Saturday, May 25, 2019

Every Falling Star: The True Story of How I Survived and Escaped North Korea by Sungju Lee, Susan Elizabeth McClelland

Every Falling Star: The True Story of How I Survived and Escaped North Korea
Like "The Diary of Anne Frank" and "Zlata's Diary", this is a story of a child living in a horrific situation caused by the politics in that country. The country is North Korea. The time is the recent past until now. Until he was 12 years old, Sungju lived a privileged life with his parents enjoying school, the TV show that they were allowed to watch, the nice apartment they lived in and he wanted to be a military man like his father to serve their wonderful eternal leader in their wonderful country. Then, his parents told him they were going on a "vacation" in the country. In reality, his father had done something that displeased the military and they went to join the majority of North Korean society - poor, desperate and oppressed. After his parents left to find a better life and food and never returned for him, Sungju became a street boy and part of a gang of street boys. That part made me think about the negative things that our current president says about immigrants being gang members, criminals and bad people. Sungju was in a gang. He was a criminal. He did bad things. He did that because that was the only way he could survive. He was in a gang of boys from the time he was 12 to the time he was 16. He stole and beat people up and made money by bringing men to the prostitutes who were girls his age who were being exploited.
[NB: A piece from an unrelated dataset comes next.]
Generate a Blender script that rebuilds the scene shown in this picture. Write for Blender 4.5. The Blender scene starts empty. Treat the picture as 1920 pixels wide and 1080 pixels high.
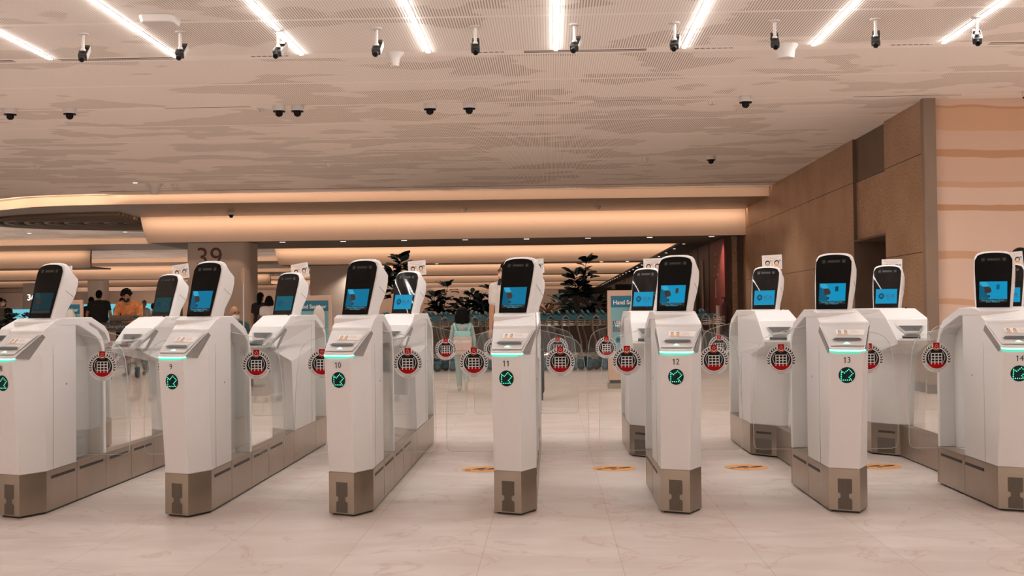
import bpy, math, random
from mathutils import Vector, Matrix
random.seed(7)
R = math.radians
scn = bpy.context.scene
col = scn.collection

# ------------------------------------------------------------------ camera, world, exposure
cam_d = bpy.data.cameras.new('camera'); cam = bpy.data.objects.new('camera', cam_d); col.objects.link(cam)
cam_d.sensor_width = 36.0; cam_d.lens = 2299.0 / 1920.0 * 36.0
cam_d.clip_start = 0.05; cam_d.clip_end = 400
cam.matrix_world = (Matrix.Translation((0, 0, 1.15)) @ Matrix.Rotation(R(1.782), 4, 'Z')
                    @ Matrix.Rotation(R(91.086), 4, 'X') @ Matrix.Rotation(R(-0.654), 4, 'Z'))
scn.camera = cam
w = bpy.data.worlds.new('world'); scn.world = w; w.use_nodes = True
bg = w.node_tree.nodes['Background']; bg.inputs[0].default_value = (1.0, 0.90, 0.84, 1); bg.inputs[1].default_value = 1.0
scn.view_settings.view_transform = 'Standard'; scn.view_settings.look = 'None'
scn.view_settings.gamma = 1.0; scn.view_settings.use_curve_mapping = False
scn.view_settings.exposure = 0.17

STRIP = 38.0      # emission of the ceiling light lines
COVE = 0.29        # multiplier of the cove lights
ZC = 3.91         # main ceiling
ZB = 3.03         # underside of the hanging bulkheads
ZP = 3.70         # underside of the first ceiling step

def area(name, loc, rot, sx, sy, power, color):
    d = bpy.data.lights.new(name, 'AREA'); d.shape = 'RECTANGLE'; d.size = sx; d.size_y = sy
    d.energy = power; d.color = color
    o = bpy.data.objects.new(name, d); col.objects.link(o); o.location = loc; o.rotation_euler = rot
    return o
WARM = (1.0, 0.69, 0.48)
# cove lights: long lamps tucked in the steps of the ceiling, washing the bulkhead faces behind them
def cove(x0, x1, y, z, power, tilt=20):
    # a downward area light turned so that it looks towards +Y
    area('cove_light', ((x0 + x1) / 2, y, z), (R(tilt), 0, 0), x1 - x0, 0.10, power * (x1 - x0) * COVE, WARM)
cove(-10.0, 5.0, 27.66, ZC - 0.012, 4.2, 62)
cove(-10.6, 5.0, 31.12, ZP - 0.012, 15.0, 30)
cpts = [(-10.0, 27.75), (-11.1, 27.85), (-12.0, 28.1), (-13.2, 28.9), (-14.2, 30.0)]
for (xa, ya), (xb, yb) in zip(cpts, cpts[1:]):
    a_ = math.atan2(yb - ya, xa - xb); L_ = math.hypot(xb - xa, yb - ya)
    area('cove_light', ((xa + xb) / 2 - .34 * math.sin(a_), (ya + yb) / 2 - .34 * math.cos(a_), ZC - .028), (R(62), 0, -a_), L_, .06, 12.0 * L_ * COVE, WARM)
for n, y in enumerate((46.9, 62.2, 77.3, 92.5, 108.0)):
    cove(-10.6, 4.9, y - 0.32, ZP - 0.03, 10.5, 30)
for n, y in enumerate((43.2, 58.5, 73.8, 89.0)):
    cove(-34.0, -10.8, y - 0.40, ZC - 0.03, 5.0, 62)
    cove(-36.0, -17.9, y + 3.5, ZP - 0.03, 9.0, 30)

# added fill spots behind and beside the camera, brightening floor and ceiling
def lamp(x, y, z, p):
    d = bpy.data.lights.new('hall_fill_spot', 'SPOT'); d.energy = p; d.spot_size = R(130); d.spot_blend = .5; d.shadow_soft_size = .15; d.color = (1, .93, .87)
    o = bpy.data.objects.new('hall_fill_spot', d); col.objects.link(o); o.location = (x, y, z)
for y_ in (-5.0, -0.5):
    for x_ in (-13.5, -9, -4.5, 0, 4.5, 9): lamp(x_, y_, 3.8, 210)
for y_ in (4, 8.5, 13):
    for x_ in (-9.8, -14.2): lamp(x_, y_, 3.8, 200)
for y_ in (5.5, 9.5, 13): lamp(8.5, y_, 3.8, 260)

# ------------------------------------------------------------------ materials
def nodes(m):
    m.use_nodes = True
    return m.node_tree.nodes, m.node_tree.links
def mat(name, c, rough=0.5, metal=0.0, spec=0.5, emis=None, estr=0.0, bump=None, noise=None):
    m = bpy.data.materials.new(name); n, l = nodes(m); b = n['Principled BSDF']
    b.inputs['Base Color'].default_value = (*c, 1); b.inputs['Roughness'].default_value = rough
    b.inputs['Metallic'].default_value = metal; b.inputs['Specular IOR Level'].default_value = spec
    if emis: b.inputs['Emission Color'].default_value = (*emis, 1); b.inputs['Emission Strength'].default_value = estr
    if noise:   # (scale, amount)
        tc = n.new('ShaderNodeTexCoord'); t = n.new('ShaderNodeTexNoise'); t.inputs['Scale'].default_value = noise[0]
        t.inputs['Detail'].default_value = 4
        mx = n.new('ShaderNodeMix'); mx.data_type = 'RGBA'; mx.blend_type = 'MULTIPLY'; mx.inputs[0].default_value = 1
        mr = n.new('ShaderNodeMapRange'); mr.inputs[1].default_value = .3; mr.inputs[2].default_value = .7
        mr.inputs[3].default_value = 1 - noise[1]; mr.inputs[4].default_value = 1 + noise[1]
        l.new(tc.outputs['Object'], t.inputs['Vector']); l.new(t.outputs[0], mr.inputs[0])
        mx.inputs[6].default_value = (*c, 1); l.new(mr.outputs[0], mx.inputs[7]); l.new(mx.outputs[2], b.inputs['Base Color'])
    if bump:
        tc = n.new('ShaderNodeTexCoord'); t = n.new('ShaderNodeTexNoise'); t.inputs['Scale'].default_value = bump[0]
        bp = n.new('ShaderNodeBump'); bp.inputs['Strength'].default_value = bump[1]; bp.inputs['Distance'].default_value = .01
        l.new(tc.outputs['Object'], t.inputs['Vector']); l.new(t.outputs[0], bp.inputs['Height']); l.new(bp.outputs[0], b.inputs['Normal'])
    return m
def emit(name, c, s):
    m = bpy.data.materials.new(name); n, l = nodes(m); b = n['Principled BSDF']
    b.inputs['Base Color'].default_value = (0, 0, 0, 1); b.inputs['Roughness'].default_value = .3; b.inputs['Specular IOR Level'].default_value = .15
    b.inputs['Emission Color'].default_value = (*c, 1); b.inputs['Emission Strength'].default_value = s
    return m
def glassmat(name, tint, edge=False, refl=0.08, milk=0.0):
    m = bpy.data.materials.new(name); n, l = nodes(m); n.remove(n['Principled BSDF']); out = n['Material Output']
    tr = n.new('ShaderNodeBsdfTransparent'); tr.inputs[0].default_value = (*tint, 1)
    gl = n.new('ShaderNodeBsdfGlossy'); gl.inputs[1].default_value = 0.03; gl.inputs[0].default_value = (1, 1, 1, 1)
    fr = n.new('ShaderNodeFresnel'); fr.inputs[0].default_value = 1.45
    fm = n.new('ShaderNodeMath'); fm.operation = 'MULTIPLY'; fm.inputs[1].default_value = .40; l.new(fr.outputs[0], fm.inputs[0])
    mx = n.new('ShaderNodeMixShader'); l.new(fm.outputs[0], mx.inputs[0]); l.new(tr.outputs[0], mx.inputs[1]); l.new(gl.outputs[0], mx.inputs[2])
    df = n.new('ShaderNodeBsdfDiffuse'); df.inputs[0].default_value = (.80, .80, .78, 1)
    m2 = n.new('ShaderNodeMixShader'); m2.inputs[0].default_value = milk
    l.new(mx.outputs[0], m2.inputs[1]); l.new(df.outputs[0], m2.inputs[2]); l.new(m2.outputs[0], out.inputs[0])
    return m

M = {}
M['white'] = mat('white_enamel', (.82, .785, .77), .36)
M['white2'] = mat('panel_grey_white', (.55, .52, .50), .40)
M['grey'] = mat('console_grey', (.27, .25, .235), .4)
M['grey_dim'] = mat('dim_grey', (.06, .05, .045), .5)
M['seam'] = mat('seam_grey', (.36, .33, .31), .6)
M['seam2'] = mat('ramp_grey', (.42, .39, .37), .45)
M['steel'] = mat('bronze_steel', (.37, .30, .235), .30, .75, noise=(3.0, .12))
M['steel_dark'] = mat('dark_bronze', (.055, .045, .037), .5, .5)
M['black'] = mat('black_plastic', (.010, .010, .010), .45)
M['gloss'] = mat('black_glass', (.005, .005, .005), .05, spec=.14)
M['gloss_rear'] = mat('black_glass_shiny', (.004, .004, .004), .04, spec=.45)
M['lens'] = mat('lens_dark', (.03, .028, .026), .2)
M['glass'] = glassmat('clear_glass', (.975, .982, .977), milk=.004)
M['gedge'] = glassmat('glass_edge', (.80, .86, .84), milk=.55)
M['led'] = emit('led_green_white', (.35, 1.0, .72), 2.2)
M['led2'] = emit('led_green', (.02, .80, .45), 1.2)
M['dot'] = emit('led_dot_green', (.10, .95, .55), 1.6)
M['disc'] = mat('led_disc', (.003, .020, .018), .5, spec=.2)
M['ink'] = mat('dark_ink', (.022, .016, .014), .6, spec=.2)
M['cyan'] = emit('screen_blue', (.002, .27, .49), .9)
M['cyan_l'] = emit('screen_light_blue', (.03, .36, .58), .9)
M['cyan_d'] = emit('screen_deep_blue', (.0, .10, .19), .9)
M['scrdark'] = mat('screen_icon_dark', (.035, .02, .018), .5)
M['dim'] = emit('screen_dim', (.004, .028, .036), .9); M['dim2'] = emit('screen_dim_light', (.008, .05, .06), .9); M['mid'] = emit('screen_mid', (.004, .10, .15), .9)  # dimming from the oblique view is set into these screen colours
M['mid2'] = emit('screen_mid_blue', (.002, .165, .31), .9)
M['icon'] = mat('icon_passport', (.06, .02, .02), .5)
M['scrnavy'] = emit('screen_navy', (.004, .045, .10), .8)
M['cyan_t'] = emit('screen_text_cyan', (.10, .55, .75), .8)
M['paper'] = mat('sticker_white', (.80, .755, .725), .5)
M['orange_ink'] = mat('orange_ink', (.78, .30, .12), .6)
M['peach'] = mat('peach_ink', (.85, .45, .20), .6)
M['skin_ink'] = mat('skin_ink', (.75, .50, .38), .6)
M['badge'] = mat('badge_silver_white', (.74, .71, .69), .45)
M['badge_black'] = mat('badge_black', (.005, .008, .009), .6, spec=.2)
M['badge_red'] = mat('badge_red', (.40, .004, .005), .6, spec=.15)
M['badge_cream'] = mat('badge_cream', (.80, .70, .55), .5)
M['strip'] = emit('light_strip_white', (1.0, .98, .96), STRIP)
M['cream'] = mat('cream_plaster', (.68, .52, .41), .75)
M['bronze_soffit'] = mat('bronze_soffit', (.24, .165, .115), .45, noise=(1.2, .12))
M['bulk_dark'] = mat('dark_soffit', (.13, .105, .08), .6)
M['column'] = mat('column_paint', (.62, .51, .43), .7)
M['numeral'] = mat('numeral_brown', (.13, .065, .045), .6)
M['teal'] = mat('teal_plastic', (.008, .105, .14), .35)
M['chrome'] = mat('trolley_chrome', (.40, .345, .30), .30, .9)
M['darkmetal'] = mat('dark_metal', (.05, .045, .04), .45, .5)
M['rubber'] = mat('rubber', (.02, .02, .02), .7)
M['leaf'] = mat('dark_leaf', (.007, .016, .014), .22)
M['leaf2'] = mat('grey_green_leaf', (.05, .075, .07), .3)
M['stem'] = mat('plant_stem', (.05, .03, .02), .7)
M['brom'] = mat('bromeliad_leaf', (.45, .24, .13), .5)
M['planter'] = mat('planter_brown', (.12, .075, .05), .6)
M['bronze_wall2'] = mat('corridor_wood', (.115, .068, .042), .5, noise=(2, .15))
M['redpanel'] = mat('red_panel', (.20, .026, .022), .5)
M['faintred'] = mat('faint_letter', (.65, .32, .24), .6)
M['sign_frame'] = mat('sign_frame_wood', (.62, .42, .31), .55)
M['sign_blue'] = mat('sign_blue', (.01, .16, .25), .5)
M['sign_teal'] = mat('sign_pale_teal', (.20, .42, .45), .5)
M['counter_cyan'] = emit('counter_cyan', (.16, .55, .65), .9)
M['counter_text'] = emit('counter_green', (.03, .42, .38), .8)
M['counter'] = mat('counter_brown', (.22, .15, .11), .6)
M['plastic_white'] = mat('plastic_white', (.66, .60, .56), .4)
M['orange_spot'] = mat('floor_orange', (.84, .40, .14), .45)
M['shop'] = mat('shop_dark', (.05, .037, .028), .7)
M['lit'] = emit('lit_white', (1, .95, .88), 2.5)
M['red_emit'] = emit('small_red_light', (.9, .03, .02), 1.0)
M['exting'] = mat('extinguisher_dark', (.045, .012, .010), .35)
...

He did those things to survive, not because he was a bad person. Would he be unwelcome in the US because of that? Years after his father left, when Sungju was 16 years old, he found his grandparents, and then his father was able to find Sungju and have him smuggled out of the country. The story paints a tragic picture of life in North Korea and is a must read. I think this will educate children as well as adults about the situation there.